The One that Got Away

Posted: August 7th, 2006 | Author: | Filed under: Friends and Strangers, Husbandry | No Comments »

If there is one thing I am proud of myself about, it’s having gotten hip when I did to the kind of man who is fit for marryin’. Sure, there were other men in my life who at times I toyed with playing house with, but in my heart of hearts I knew they weren’t right. Some guys are fit for dalliances (even year-long ones), but not for reading the paper with over breakfast when you’re 65. Mark, thank God, is.

In college my friend Ben was my best male girlfriend. He was smart and sweet and even pretty damn cute. We’d while away long boring Gambier, Ohio afternoons in his room in the slightly dorky co-ed “society” he was in. I’d bemoan whatever romantic foible I was entertaining my psyche with at the time, and he’d listen, help me strategize, and then we’d analyze his crushes.

We were no fools though. Hot-blooded collegiates that we were, each of us at times considered the other as a potential girl/boyfriend, or at least a one-time conquest. But never at the same time, thankfully. And neither of us ever said or did anything in the times when we were feeling curious/smitten with the other—probably out of fear that one awkward kiss had the power to ruin a great friendship.

It worked out for us that those “what about him/her?” episodes made up the minority of time we spent together. Mostly, we watched a bad game show where kids did things like crawl between the pieces of bread in a 10-square-foot peanut butter and jelly sandwich in order to win cool prizes (the name of which I can’t believe I’ve forgotten), play drunken air guitar to ACDC, and lounge around chatting idly and snidely about nearly ever other person at our rural 1,400-student college. Ah, Ben.

Of course, the guys who I spent most of my time interested in were compelling to me because they were either A) not interested in me, B) clannish in that I-never-outgrew-boarding-school way, C) insensitive and immature, and D) cute. (At least they had one redeeming quality.) All in all, the social dichotomy between them and Ben served me well. The guys from the football fraternity were fun to swim in the fountain with (there was no fountain–that’s just my metaphor for hijinx). And Ben was fun to philosophize and gossip with in the sober light of day.

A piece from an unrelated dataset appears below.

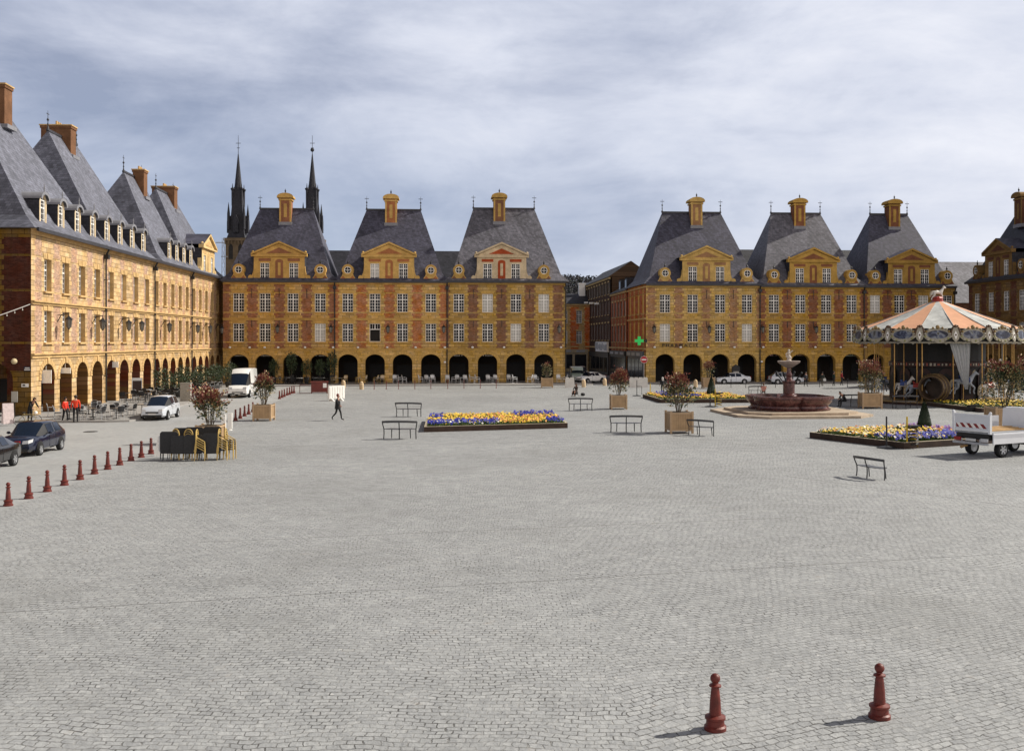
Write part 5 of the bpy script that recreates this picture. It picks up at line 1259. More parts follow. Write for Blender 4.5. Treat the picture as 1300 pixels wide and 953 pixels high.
st = [(0,.98,.45,1.15,2.2,.86,''),(.08,.98,.42,1.15,2.22,.86,'g'),(.95,.98,.42,1.12,2.15,.84,'qw'),(1.6,.96,.42,1.05,None,0,''),(1.95,.92,.42,.95,None,0,'')]
c = car('cab','x','x',(3.25,0),0,st,tw_,(),); 
for k_ in ('label','category'): del c[k_]
# the cab is a part of the truck: keep its meshes as sub-parts
cb = [o for o in bpy.data.objects if o.parent == c and o.name.startswith('body')][0]
for o in list(bpy.data.objects):
    if o.parent == c and o is not cb: o.parent = cb
cb.name = 'cab'; cb.parent = tk; cb.location = (3.25,0,0); bpy.data.objects.remove(c); cb.name = 'cab'
M['timber'] = mat('rough_timber', (.48,.30,.13), .7, .3, 3)
for k in range(3):
    g = MB(); g.box(.3,2.9,-.62+.34*k,-.36+.34*k,1.205,1.27+.03*k); tag(g.build('timber_plank', M['timber'], None, (21.5,47.9,0), R(26.5)), ['bare timber plank lying nearest the hanging side board on the truck','bare timber plank in the middle of the truck bed','thicker bare timber plank farthest across the truck bed'][k], 'plank', 'planks on the truck')

# ------------------------------------------------------------------ people
def skin_obj(verts, edges, rad, sub=1):
    me = bpy.data.meshes.new('sk'); me.from_pydata(verts, edges, []); o = bpy.data.objects.new('sk', me); COL.objects.link(o)
    m_ = o.modifiers.new('s','SKIN'); m_.use_smooth_shade = True; m_.branch_smoothing = .4
    for i, r in enumerate(rad):
        v = me.skin_vertices[0].data[i]; v.radius = (r,r) if isinstance(r,(int,float)) else r; v.use_root = (i==0)
    s_ = o.modifiers.new('u','SUBSURF'); s_.levels = sub; s_.render_levels = sub
    dg = bpy.context.evaluated_depsgraph_get(); r_ = bpy.data.meshes.new_from_object(o.evaluated_get(dg)); bpy.data.objects.remove(o); bpy.data.meshes.remove(me); return r_
SKINM = mat('skin', (.42,.22,.15), .55, .08, 6)
def lerp(a,b,t): return tuple(a[i]+(b[i]-a[i])*t for i in range(3))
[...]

At one point in our senior year some smart gal got hip to all that Ben had to offer, and suddenly he became one of those guys who held hands with his serious girlfriend while walking down Middle Path. In what seemed like no time, we grew apart. Understandably, he had a new confidant, and she was probably not too keen about him spending time with me. I learned from the alumni magazine a while back that he married that woman not long after graduating, and at the time at least, they lived not far from where I do now.

Thinking about him tonight, more than I have in over a decade, I can’t help but be nostalgic. But I am happy that his memory doesn’t bring me a feeling of regret, which it might if I were single. It would be easy to label him “the one that got away,” and dozens of other gals from Kenyon probably do. In my teens I just didn’t have the foresight that his wife had to snatch up such a wonderful guy, such a keeper.

Thankfully, on my own timeline, I managed to smarten up and find a keeper of my own. When Mark and I go to his college friends’ weddings I always have a moment of realizing that some of the women we’re with look at Mark as the one that got away. It’s one of the things that makes me squeeze his arm a bit tighter when the bride and groom are exchanging their vows.

Lucky for me, I’m the one that gets to turn down the page of the newspaper at breakfast 30 years from now, and see him there.